Dalí solía repetir que Johannes Vermeer era el más grande artista de la pintura que el mundo había dado y, en mi opinión, es muy probable que estuviera en lo cierto, pese a ser muy difícil de comparar obras de tan reducido tamaño, como lo son todas las de Vermeer, con las realizadas en enormes dimensiones por otros grandes maestros de la pintura universal, como Velázquez o el propio Rembrandt.
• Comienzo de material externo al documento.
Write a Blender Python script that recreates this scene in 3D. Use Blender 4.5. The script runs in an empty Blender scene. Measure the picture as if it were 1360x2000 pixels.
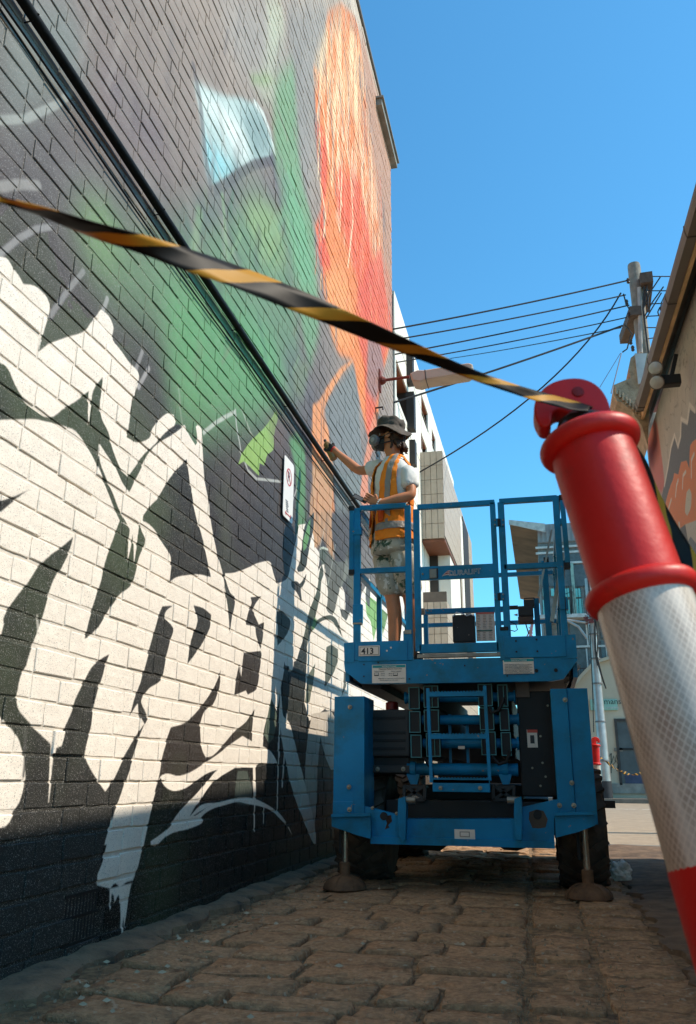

El cuarto punto cardinal lo necesitamos para reponernos de tanta concentración de arte.
Algo que se consigue fácilmente paseando junto a los canales, cuya paz es notable, en especial, a la caída de la tarde.
Si (siendo un poco desleales con el modesto Owl) nos hemos alojado en un hotel junto a uno de estos canales o, mejor aún, en el Amstel, a la orilla del río que da nombre a la ciudad, disfrutaremos con más facilidad de la sensación de estar en un entorno muy particular, diferente a la mayor parte de las ciudades que conocemos, con una arquitectura que muestra una gran personalidad y que está muy bien mantenida en todo el casco antiguo. 

Tampoco es mala elección el American Hotel, un edificio histórico y con estilo propio. Sus Café Americain y Bar Americain son dos locales tradicionalmente frecuentados por artistas, intelectuales y escritores. Sitios perfectos para hacer un alto en el camino y, más tarde, seguir por esos puentes y canales que se combinan con el reflejo de unas luces que parecen surgir del fondo del agua o tener vocación de luciérnagas gigantes, siempre dispuestas a presumir de sus variados colores en medio de la paz de la noche. Una tranquilidad que solo se rompe en la gran plaza Dam o en los alrededores de la Amsterdam Centraal Station.

Una ciudad viva, amable y acogedora, llena de rincones apetecibles y paseos relajados, en la que el arte de la pintura, a su más alto nivel, está siempre presente para recibirnos con los brazos abiertos y entregarnos la belleza que nos dejaron en herencia los tres grandes maestros que allí nos esperan: Rembrandt, Vermeer y Van Gogh.